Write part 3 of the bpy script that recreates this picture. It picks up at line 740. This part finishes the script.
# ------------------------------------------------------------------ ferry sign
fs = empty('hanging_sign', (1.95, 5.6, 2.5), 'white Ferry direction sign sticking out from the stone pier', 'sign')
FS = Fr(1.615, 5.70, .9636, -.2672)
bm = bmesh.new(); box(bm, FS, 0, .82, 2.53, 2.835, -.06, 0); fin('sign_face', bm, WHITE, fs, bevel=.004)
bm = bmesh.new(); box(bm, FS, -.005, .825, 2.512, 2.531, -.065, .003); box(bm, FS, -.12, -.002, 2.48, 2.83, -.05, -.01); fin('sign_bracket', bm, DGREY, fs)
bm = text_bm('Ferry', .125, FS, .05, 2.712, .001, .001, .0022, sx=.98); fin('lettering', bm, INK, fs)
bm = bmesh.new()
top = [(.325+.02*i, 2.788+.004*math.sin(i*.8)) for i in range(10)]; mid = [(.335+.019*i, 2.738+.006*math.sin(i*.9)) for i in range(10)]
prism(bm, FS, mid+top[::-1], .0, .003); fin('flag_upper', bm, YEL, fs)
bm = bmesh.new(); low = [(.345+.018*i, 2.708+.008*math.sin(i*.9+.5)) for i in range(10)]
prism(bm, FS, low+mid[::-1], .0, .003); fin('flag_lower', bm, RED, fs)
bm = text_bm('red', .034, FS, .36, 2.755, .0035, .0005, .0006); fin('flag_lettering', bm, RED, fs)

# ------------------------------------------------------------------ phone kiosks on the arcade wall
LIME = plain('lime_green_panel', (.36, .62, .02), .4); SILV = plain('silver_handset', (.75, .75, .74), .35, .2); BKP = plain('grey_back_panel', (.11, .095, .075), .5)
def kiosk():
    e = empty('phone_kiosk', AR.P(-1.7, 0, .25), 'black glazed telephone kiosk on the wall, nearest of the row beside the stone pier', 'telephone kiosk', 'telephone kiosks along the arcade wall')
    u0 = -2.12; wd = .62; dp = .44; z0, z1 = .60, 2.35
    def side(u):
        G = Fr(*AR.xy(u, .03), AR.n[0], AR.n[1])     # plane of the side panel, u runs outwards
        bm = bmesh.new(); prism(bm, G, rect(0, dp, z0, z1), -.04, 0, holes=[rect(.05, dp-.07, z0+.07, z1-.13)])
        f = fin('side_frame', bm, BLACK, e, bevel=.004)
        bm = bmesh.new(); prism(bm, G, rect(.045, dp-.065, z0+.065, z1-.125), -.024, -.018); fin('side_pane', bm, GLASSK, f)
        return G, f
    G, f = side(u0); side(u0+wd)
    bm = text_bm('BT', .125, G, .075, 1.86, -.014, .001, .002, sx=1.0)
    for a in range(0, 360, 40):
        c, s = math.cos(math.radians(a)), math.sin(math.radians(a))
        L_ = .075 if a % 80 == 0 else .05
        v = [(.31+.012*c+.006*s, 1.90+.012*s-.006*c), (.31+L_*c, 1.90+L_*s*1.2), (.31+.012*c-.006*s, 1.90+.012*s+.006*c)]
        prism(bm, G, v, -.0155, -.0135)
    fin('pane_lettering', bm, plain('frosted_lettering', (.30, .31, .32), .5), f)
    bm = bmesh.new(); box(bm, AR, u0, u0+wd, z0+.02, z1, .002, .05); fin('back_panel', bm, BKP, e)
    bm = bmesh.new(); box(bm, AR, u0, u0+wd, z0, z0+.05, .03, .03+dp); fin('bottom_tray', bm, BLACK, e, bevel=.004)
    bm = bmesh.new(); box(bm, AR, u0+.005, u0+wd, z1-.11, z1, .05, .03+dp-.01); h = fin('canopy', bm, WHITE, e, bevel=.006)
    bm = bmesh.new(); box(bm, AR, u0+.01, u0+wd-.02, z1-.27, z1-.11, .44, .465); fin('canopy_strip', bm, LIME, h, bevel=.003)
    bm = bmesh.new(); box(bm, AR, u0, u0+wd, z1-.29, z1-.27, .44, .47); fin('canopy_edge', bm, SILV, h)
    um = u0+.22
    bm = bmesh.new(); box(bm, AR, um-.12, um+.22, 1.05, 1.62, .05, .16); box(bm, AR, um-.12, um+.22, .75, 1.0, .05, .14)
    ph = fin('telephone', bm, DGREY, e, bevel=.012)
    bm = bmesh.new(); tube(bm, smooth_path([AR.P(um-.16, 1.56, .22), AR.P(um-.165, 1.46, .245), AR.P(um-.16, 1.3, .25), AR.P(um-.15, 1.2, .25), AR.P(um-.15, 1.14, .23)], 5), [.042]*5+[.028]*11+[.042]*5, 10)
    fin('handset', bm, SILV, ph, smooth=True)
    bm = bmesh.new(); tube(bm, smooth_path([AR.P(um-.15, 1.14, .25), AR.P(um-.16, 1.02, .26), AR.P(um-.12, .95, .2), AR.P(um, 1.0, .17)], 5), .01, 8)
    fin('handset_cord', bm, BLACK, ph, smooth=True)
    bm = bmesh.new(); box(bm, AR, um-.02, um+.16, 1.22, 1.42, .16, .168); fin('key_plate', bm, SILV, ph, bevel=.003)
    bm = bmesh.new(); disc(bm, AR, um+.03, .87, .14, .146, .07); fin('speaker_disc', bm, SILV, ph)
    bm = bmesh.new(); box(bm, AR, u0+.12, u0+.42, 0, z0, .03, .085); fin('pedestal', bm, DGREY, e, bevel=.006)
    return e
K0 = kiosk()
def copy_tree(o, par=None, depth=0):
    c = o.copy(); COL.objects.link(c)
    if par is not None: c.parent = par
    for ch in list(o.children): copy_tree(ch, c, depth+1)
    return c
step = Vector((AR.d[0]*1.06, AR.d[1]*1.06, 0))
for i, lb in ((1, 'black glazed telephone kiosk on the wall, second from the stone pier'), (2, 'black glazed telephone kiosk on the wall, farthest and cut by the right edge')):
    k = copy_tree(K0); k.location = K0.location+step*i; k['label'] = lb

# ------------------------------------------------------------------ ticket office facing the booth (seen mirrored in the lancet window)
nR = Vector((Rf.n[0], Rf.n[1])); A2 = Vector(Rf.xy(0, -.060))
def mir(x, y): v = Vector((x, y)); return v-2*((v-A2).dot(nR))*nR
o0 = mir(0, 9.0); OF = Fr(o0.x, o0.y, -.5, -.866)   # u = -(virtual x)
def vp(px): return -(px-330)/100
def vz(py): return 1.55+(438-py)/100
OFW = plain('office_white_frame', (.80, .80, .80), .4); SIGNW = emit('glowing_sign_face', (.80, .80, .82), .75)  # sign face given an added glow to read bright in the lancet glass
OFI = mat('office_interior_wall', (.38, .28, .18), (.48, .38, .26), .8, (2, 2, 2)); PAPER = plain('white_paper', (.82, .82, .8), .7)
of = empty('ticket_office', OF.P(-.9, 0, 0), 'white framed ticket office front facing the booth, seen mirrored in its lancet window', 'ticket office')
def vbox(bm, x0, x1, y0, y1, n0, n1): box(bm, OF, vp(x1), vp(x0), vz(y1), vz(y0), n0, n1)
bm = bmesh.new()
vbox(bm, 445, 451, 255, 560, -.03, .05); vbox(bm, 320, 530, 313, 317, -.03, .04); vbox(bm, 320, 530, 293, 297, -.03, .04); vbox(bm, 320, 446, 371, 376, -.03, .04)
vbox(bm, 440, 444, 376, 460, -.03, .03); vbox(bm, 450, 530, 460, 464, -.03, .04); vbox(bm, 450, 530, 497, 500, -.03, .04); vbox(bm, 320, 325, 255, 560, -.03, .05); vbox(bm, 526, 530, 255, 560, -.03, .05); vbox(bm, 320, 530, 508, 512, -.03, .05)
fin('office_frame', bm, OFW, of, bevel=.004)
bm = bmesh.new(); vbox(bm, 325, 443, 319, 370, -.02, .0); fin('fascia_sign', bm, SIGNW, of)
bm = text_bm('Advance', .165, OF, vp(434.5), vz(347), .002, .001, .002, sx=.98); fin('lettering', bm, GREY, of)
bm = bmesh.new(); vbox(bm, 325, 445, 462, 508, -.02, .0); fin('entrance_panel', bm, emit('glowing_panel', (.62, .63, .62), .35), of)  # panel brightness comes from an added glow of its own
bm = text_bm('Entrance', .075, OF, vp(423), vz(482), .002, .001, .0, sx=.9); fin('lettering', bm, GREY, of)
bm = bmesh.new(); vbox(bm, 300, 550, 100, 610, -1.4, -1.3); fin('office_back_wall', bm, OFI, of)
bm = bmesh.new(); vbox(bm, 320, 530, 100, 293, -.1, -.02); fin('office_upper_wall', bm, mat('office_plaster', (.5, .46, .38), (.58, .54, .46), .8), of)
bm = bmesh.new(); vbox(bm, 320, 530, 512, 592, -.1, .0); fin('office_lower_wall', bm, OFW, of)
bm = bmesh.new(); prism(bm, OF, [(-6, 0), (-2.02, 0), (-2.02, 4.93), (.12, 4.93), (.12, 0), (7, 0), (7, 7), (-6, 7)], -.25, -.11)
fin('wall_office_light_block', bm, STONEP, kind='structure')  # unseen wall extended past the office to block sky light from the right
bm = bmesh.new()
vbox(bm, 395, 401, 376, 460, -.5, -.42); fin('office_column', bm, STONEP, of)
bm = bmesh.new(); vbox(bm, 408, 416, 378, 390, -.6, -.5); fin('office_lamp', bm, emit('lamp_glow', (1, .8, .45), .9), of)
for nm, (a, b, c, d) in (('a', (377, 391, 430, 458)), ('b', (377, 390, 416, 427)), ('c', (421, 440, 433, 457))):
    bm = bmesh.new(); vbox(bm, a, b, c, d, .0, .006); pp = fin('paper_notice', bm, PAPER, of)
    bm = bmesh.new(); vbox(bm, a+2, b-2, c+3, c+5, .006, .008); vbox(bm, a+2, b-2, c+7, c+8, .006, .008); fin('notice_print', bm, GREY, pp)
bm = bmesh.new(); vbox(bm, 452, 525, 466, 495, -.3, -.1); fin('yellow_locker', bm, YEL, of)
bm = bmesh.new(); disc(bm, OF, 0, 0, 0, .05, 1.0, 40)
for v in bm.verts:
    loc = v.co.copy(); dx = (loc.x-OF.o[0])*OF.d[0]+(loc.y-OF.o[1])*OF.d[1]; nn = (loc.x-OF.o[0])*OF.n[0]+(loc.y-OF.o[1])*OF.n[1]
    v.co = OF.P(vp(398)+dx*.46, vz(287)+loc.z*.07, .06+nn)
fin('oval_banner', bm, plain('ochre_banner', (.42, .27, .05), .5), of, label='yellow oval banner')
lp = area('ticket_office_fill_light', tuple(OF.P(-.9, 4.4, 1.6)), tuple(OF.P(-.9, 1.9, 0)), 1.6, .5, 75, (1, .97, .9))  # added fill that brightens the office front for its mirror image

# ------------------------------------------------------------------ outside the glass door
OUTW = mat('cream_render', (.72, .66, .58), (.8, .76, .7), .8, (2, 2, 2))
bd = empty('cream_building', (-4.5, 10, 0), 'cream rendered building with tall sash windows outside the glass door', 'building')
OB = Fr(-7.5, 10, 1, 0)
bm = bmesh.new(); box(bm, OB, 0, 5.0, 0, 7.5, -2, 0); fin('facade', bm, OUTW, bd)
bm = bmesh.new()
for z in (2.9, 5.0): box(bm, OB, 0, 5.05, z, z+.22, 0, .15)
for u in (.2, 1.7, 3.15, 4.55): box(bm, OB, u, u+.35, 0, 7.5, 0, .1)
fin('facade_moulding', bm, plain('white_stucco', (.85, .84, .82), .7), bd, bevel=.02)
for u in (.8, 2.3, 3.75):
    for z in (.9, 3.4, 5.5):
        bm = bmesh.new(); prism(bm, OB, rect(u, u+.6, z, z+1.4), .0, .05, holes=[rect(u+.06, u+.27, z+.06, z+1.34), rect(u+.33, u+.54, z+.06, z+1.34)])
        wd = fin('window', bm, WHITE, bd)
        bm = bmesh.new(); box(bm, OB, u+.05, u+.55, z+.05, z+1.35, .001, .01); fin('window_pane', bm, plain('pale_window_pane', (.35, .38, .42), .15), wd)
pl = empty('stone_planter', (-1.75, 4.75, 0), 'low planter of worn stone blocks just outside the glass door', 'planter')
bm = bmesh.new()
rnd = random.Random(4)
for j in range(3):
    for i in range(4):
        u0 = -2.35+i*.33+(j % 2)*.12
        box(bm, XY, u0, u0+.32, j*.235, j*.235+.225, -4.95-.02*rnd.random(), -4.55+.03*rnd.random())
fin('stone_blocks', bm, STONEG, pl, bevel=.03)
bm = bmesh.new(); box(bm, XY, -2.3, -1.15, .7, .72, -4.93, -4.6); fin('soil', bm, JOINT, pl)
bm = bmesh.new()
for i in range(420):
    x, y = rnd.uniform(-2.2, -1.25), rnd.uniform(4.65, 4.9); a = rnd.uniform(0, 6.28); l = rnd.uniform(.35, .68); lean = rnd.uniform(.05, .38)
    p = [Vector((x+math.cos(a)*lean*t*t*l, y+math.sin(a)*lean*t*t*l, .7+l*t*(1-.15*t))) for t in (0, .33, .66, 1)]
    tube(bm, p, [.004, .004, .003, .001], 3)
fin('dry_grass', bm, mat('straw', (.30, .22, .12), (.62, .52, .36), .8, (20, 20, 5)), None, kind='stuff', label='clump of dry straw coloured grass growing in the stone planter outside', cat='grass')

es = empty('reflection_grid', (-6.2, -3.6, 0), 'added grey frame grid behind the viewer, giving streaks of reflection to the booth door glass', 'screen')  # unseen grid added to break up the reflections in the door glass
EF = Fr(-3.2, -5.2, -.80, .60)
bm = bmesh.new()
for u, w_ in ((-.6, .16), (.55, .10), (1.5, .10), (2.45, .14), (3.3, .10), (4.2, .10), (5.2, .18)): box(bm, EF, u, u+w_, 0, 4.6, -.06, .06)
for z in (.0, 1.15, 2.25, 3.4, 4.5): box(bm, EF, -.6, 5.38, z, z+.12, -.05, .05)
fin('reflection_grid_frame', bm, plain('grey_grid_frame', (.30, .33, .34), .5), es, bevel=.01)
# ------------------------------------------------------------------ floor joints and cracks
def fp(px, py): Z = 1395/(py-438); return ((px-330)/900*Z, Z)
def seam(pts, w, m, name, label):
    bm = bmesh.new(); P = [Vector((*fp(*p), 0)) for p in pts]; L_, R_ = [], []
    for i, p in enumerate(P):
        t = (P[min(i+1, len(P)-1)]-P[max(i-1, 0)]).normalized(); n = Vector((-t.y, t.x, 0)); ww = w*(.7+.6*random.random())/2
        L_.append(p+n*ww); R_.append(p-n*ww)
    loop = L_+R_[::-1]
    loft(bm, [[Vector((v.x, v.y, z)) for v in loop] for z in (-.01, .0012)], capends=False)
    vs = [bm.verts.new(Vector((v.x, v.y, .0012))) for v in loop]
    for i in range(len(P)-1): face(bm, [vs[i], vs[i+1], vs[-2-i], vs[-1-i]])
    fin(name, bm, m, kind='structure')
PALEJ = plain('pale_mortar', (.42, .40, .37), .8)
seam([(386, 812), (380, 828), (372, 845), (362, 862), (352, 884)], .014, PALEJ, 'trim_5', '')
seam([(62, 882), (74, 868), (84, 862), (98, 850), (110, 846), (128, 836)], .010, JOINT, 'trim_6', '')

★ ★ ★

Given request> Extract the first line above and each line after it up to and including the one with "bm = text_bm('red', .034, FS, .36, 2.755, .0035, .0005, .0006);", please, exactly and with nothing else.

Answer to this task>
Write part 3 of the bpy script that recreates this picture. It picks up at line 740. This part finishes the script.
# ------------------------------------------------------------------ ferry sign
fs = empty('hanging_sign', (1.95, 5.6, 2.5), 'white Ferry direction sign sticking out from the stone pier', 'sign')
FS = Fr(1.615, 5.70, .9636, -.2672)
bm = bmesh.new(); box(bm, FS, 0, .82, 2.53, 2.835, -.06, 0); fin('sign_face', bm, WHITE, fs, bevel=.004)
bm = bmesh.new(); box(bm, FS, -.005, .825, 2.512, 2.531, -.065, .003); box(bm, FS, -.12, -.002, 2.48, 2.83, -.05, -.01); fin('sign_bracket', bm, DGREY, fs)
bm = text_bm('Ferry', .125, FS, .05, 2.712, .001, .001, .0022, sx=.98); fin('lettering', bm, INK, fs)
bm = bmesh.new()
top = [(.325+.02*i, 2.788+.004*math.sin(i*.8)) for i in range(10)]; mid = [(.335+.019*i, 2.738+.006*math.sin(i*.9)) for i in range(10)]
prism(bm, FS, mid+top[::-1], .0, .003); fin('flag_upper', bm, YEL, fs)
bm = bmesh.new(); low = [(.345+.018*i, 2.708+.008*math.sin(i*.9+.5)) for i in range(10)]
prism(bm, FS, low+mid[::-1], .0, .003); fin('flag_lower', bm, RED, fs)
bm = text_bm('red', .034, FS, .36, 2.755, .0035, .0005, .0006); fin('flag_lettering', bm, RED, fs)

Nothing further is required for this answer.